Exercise: Return only the stretch of the material below that begins with the line containing "Model this scene" and ends with the line containing "random.seed(7)", exactly; both of those lines belong to it.

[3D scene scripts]
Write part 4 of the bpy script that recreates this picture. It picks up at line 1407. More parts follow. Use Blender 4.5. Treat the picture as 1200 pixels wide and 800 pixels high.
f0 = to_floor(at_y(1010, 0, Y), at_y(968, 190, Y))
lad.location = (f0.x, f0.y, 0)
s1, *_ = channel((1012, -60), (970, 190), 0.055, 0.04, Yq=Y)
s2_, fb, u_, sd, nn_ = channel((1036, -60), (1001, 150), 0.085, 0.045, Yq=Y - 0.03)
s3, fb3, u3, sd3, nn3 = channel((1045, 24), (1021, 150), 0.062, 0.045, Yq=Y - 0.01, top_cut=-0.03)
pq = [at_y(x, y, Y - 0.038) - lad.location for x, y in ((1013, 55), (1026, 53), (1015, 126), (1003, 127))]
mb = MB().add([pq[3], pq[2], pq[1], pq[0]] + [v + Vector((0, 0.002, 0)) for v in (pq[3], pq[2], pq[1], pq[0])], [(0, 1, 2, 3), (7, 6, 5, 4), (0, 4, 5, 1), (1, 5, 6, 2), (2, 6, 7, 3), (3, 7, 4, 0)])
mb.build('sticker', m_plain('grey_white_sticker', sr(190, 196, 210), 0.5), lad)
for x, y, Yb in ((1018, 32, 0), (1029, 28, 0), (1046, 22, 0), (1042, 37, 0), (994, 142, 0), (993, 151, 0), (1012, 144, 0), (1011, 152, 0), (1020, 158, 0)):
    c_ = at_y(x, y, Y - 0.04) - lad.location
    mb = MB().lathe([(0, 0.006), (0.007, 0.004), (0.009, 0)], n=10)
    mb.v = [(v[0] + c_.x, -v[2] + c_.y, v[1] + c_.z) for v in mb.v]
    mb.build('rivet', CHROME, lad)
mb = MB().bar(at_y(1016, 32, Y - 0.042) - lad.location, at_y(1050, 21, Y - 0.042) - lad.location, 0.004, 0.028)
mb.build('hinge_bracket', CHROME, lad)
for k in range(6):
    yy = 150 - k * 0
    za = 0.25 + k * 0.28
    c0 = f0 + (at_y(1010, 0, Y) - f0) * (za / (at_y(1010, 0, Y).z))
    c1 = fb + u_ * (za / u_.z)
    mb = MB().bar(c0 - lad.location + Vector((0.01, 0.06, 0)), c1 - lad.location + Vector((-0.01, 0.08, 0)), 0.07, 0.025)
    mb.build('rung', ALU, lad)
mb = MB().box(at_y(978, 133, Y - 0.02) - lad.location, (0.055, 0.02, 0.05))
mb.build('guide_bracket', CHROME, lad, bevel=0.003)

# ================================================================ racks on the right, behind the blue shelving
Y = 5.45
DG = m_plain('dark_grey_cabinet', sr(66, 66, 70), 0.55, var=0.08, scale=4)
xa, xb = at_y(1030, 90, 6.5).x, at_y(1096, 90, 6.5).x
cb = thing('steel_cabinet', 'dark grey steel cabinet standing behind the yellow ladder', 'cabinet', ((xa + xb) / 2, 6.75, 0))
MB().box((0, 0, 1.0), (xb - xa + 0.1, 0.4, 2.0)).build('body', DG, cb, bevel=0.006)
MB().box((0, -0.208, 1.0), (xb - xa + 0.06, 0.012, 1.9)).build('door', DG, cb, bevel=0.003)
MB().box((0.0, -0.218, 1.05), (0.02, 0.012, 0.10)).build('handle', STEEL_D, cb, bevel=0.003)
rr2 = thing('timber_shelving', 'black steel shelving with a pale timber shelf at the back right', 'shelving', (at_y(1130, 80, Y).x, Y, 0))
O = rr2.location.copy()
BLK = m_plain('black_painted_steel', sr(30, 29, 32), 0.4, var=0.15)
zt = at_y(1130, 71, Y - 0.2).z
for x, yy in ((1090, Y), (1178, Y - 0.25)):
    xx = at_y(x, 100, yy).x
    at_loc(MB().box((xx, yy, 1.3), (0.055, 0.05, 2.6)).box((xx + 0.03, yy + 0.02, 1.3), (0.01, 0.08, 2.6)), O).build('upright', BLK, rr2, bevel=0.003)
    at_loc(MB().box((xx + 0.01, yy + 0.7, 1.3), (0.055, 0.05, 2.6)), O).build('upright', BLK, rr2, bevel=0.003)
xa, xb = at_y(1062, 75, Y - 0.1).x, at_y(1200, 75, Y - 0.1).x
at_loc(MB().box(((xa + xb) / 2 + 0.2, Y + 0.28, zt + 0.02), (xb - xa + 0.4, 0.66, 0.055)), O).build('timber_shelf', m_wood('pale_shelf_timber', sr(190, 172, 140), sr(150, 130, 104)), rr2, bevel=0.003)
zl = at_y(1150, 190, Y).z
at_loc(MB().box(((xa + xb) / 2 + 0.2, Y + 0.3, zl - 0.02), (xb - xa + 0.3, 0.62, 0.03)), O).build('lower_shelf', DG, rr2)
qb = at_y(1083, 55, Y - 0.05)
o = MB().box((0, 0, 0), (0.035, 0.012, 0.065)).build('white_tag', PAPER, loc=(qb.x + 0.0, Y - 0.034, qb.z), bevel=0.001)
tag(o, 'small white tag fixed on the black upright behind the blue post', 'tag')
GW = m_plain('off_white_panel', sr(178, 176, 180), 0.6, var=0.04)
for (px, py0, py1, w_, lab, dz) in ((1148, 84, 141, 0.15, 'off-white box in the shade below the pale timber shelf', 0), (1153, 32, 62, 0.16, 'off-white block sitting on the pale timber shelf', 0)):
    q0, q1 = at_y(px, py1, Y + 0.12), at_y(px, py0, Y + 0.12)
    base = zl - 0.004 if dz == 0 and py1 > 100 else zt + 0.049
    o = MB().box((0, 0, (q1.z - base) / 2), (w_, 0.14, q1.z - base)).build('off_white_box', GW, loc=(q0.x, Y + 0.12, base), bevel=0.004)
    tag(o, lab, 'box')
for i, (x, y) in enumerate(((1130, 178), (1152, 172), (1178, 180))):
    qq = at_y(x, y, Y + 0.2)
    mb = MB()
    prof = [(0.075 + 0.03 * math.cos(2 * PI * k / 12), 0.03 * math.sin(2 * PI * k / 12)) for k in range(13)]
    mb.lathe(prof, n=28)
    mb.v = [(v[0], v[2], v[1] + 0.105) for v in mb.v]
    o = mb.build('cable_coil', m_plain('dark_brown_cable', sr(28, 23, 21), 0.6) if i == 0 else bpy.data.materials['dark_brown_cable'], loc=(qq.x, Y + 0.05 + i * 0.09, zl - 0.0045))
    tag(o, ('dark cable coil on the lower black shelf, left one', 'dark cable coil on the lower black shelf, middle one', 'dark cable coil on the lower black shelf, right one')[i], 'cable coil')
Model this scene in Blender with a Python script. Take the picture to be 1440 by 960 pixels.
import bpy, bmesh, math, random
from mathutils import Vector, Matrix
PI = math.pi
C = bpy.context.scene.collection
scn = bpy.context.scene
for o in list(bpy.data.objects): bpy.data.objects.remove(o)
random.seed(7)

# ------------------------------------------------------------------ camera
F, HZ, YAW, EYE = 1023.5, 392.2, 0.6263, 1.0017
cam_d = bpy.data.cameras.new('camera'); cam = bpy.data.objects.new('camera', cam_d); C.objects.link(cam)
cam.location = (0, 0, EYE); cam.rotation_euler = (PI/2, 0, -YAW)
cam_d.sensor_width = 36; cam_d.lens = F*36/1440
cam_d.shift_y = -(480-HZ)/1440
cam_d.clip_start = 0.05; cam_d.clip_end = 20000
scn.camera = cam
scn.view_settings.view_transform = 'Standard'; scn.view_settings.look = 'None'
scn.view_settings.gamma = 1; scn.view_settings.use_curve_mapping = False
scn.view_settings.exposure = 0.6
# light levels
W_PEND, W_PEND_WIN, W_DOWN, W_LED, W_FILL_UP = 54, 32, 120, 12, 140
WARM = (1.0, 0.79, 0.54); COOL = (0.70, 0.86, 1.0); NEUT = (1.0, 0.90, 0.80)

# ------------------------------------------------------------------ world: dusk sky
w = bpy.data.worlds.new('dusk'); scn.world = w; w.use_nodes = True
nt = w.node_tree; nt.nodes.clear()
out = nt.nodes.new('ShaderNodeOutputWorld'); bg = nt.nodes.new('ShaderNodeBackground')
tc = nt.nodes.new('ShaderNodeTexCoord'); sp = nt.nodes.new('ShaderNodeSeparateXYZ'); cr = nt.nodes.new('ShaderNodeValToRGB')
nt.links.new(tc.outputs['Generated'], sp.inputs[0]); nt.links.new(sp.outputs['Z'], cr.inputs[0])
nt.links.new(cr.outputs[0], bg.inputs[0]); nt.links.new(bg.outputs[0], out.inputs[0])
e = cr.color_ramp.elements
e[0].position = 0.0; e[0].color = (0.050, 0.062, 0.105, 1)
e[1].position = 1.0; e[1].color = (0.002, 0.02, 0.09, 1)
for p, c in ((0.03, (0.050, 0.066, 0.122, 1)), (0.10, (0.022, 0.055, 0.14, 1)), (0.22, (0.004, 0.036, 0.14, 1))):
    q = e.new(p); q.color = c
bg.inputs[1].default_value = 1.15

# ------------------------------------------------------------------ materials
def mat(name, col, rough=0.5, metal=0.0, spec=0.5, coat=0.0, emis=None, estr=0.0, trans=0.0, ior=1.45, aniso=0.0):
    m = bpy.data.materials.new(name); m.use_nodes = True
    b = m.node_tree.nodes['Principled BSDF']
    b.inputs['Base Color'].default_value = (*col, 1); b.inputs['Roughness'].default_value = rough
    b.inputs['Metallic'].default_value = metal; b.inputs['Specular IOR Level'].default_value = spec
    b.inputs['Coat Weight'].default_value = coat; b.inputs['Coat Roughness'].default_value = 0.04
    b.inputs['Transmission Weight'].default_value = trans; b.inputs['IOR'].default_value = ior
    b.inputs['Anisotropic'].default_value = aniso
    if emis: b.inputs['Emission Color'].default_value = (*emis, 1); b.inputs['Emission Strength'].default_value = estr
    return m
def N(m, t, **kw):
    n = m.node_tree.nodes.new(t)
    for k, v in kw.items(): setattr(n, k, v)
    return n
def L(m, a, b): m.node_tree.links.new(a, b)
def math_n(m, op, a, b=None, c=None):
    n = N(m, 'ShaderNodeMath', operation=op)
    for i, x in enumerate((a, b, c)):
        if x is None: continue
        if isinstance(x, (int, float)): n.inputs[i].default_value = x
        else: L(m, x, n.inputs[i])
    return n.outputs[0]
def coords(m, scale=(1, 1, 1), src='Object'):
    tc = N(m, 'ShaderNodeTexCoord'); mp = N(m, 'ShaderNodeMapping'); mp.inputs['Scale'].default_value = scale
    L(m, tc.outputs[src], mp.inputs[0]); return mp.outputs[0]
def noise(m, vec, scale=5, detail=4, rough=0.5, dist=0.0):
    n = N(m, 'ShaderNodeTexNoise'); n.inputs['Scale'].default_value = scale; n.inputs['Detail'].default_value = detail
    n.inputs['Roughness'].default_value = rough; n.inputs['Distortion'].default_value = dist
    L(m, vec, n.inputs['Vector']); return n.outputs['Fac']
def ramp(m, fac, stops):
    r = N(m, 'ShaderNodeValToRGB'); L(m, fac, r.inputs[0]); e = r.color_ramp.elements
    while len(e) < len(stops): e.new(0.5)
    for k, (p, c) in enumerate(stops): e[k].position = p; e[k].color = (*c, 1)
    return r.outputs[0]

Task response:
Model this scene in Blender with a Python script. Take the picture to be 1440 by 960 pixels.
import bpy, bmesh, math, random
from mathutils import Vector, Matrix
PI = math.pi
C = bpy.context.scene.collection
scn = bpy.context.scene
for o in list(bpy.data.objects): bpy.data.objects.remove(o)
random.seed(7)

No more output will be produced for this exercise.